Sabato il comizio del leader leghista non ha raggiunto i numeri sperati, mentre più di 20.000 persone marciavano alla contromanifestazione partita da P.zza Vittorio

Il 28 febbraio il centro di Roma era diviso in due blocchi: il primo, in Piazza del Popolo, era per la maggior parte composto da nostalgici del ventennio buio della storia d’Italia – i numerosi cartelloni con l’effige del Duce ne erano testimonianza – formazioni neofasciste (Casapound in primis) alla ricerca di agibilità politica; orfani dell’epoca berlusconiana in cerca di poltrone e leghisti della prima ora – gli ultras secessionisti di Pontida – che a fronte di viaggi a costo zero hanno scoperto il loro lato nazionalista.

Tutti accorsi in Piazza del Popolo per legittimare come capo politico Matteo Salvini, autore di un monologo violento e intriso di retorica nazionalista di fronte a una platea di circa 13 mila persone – ne erano previste 100 mila – trovando conferma al profilo dell’elettorato di destra, generalmente estraneo alla dimensione di piazza.
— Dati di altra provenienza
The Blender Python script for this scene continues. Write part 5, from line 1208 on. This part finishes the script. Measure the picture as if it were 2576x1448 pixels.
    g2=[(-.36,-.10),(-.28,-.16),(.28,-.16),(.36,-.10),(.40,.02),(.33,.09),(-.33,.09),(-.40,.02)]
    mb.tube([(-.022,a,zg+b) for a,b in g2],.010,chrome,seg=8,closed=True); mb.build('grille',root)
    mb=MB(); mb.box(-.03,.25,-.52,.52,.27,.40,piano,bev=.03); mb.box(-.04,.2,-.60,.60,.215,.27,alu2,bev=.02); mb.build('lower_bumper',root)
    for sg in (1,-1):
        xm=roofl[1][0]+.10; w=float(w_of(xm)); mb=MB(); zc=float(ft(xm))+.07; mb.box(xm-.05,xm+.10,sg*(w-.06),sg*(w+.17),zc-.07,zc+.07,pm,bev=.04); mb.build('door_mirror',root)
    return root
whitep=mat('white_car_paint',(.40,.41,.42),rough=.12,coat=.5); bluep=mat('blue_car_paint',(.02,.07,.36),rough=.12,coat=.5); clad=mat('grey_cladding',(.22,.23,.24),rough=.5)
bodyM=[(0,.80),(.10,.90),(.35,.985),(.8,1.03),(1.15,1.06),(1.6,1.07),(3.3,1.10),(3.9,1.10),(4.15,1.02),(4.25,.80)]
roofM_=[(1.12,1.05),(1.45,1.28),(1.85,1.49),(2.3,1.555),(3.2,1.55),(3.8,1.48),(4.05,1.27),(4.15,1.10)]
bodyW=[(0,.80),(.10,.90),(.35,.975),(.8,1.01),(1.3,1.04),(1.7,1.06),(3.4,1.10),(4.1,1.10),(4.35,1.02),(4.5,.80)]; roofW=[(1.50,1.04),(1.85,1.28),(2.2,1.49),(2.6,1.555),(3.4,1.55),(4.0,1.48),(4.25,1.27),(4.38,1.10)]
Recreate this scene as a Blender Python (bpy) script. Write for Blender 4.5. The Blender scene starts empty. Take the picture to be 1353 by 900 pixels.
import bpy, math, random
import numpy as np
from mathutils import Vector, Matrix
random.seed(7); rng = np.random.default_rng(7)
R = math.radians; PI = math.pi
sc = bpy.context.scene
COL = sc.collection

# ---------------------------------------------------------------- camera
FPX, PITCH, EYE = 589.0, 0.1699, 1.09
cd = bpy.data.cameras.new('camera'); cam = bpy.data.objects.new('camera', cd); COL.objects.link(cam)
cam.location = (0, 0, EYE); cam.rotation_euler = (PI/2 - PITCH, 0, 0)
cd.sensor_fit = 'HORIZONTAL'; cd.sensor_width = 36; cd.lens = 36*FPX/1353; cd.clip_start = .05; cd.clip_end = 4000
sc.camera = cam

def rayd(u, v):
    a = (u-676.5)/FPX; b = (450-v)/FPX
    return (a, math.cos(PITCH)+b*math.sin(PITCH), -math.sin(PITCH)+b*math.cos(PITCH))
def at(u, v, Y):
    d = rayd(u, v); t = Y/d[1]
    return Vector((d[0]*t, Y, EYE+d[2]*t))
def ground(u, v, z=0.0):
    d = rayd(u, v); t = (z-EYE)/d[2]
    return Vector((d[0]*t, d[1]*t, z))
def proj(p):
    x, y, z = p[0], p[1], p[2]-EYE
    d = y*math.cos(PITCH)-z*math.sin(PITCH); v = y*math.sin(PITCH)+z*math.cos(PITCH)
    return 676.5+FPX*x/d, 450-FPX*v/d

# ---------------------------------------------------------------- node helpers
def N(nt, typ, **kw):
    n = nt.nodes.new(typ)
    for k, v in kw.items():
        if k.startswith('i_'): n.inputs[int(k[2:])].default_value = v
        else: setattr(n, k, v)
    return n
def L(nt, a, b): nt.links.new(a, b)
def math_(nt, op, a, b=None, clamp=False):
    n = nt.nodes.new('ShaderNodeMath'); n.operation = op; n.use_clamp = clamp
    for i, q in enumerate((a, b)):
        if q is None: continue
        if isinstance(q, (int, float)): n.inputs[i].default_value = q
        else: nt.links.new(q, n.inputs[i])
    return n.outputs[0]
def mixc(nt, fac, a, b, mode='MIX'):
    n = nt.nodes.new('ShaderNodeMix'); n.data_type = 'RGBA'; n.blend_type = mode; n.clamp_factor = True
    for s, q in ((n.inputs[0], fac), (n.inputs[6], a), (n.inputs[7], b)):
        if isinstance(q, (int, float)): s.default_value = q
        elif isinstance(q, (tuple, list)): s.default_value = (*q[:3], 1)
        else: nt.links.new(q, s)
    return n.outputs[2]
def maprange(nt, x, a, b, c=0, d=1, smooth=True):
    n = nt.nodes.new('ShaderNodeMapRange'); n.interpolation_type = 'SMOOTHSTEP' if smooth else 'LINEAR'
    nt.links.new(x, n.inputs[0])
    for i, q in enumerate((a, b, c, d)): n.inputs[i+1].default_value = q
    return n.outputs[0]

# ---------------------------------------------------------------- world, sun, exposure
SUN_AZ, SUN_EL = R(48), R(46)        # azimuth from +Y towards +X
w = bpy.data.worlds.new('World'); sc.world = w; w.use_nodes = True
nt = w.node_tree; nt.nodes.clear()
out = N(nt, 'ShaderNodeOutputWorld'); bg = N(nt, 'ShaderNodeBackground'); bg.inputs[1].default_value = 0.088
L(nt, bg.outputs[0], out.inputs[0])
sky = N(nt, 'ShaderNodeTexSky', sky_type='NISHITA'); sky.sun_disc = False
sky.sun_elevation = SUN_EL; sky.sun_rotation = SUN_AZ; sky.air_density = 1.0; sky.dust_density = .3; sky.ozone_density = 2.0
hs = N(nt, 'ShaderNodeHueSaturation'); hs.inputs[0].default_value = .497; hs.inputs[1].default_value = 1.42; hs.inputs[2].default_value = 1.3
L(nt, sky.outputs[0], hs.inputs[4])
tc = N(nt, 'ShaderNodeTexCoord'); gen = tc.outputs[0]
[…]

Il secondo, invece, si è dato appuntamento in Piazza Vittorio, vicino alla sede di Casapound protetta dalle forze dell’ordine, per poi distendersi per le strade del centro fino a giungere, molte ore dopo, in piazza Campo de’fiori. Qui gli organizzatori hanno deciso di fare dietrofront – la piazza non era in grado di contenere migliaia di persone – e fare ritorno in corteo al Colosseo.

È stato un corteo antifascista, partecipato da formazioni e movimenti – ANPI, centri sociali, movimenti per la casa, collettivi studenteschi – che può considerarsi un successo sotto il profilo numerico, politico e mediatico: si è affermato che Roma non può essere ostaggio di forze fasciste, nemmeno per un pomeriggio. Allo stesso tempo, lo svolgimento della manifestazione non ha lasciato spazio ad accuse di violenza e a facili strumentalizzazioni.

Il corteo di ieri, soprattutto alla luce dell’esito, può essere considerato un punto di partenza per arginare nuove forme di autoritarismo e limitazione dello spazio democratico.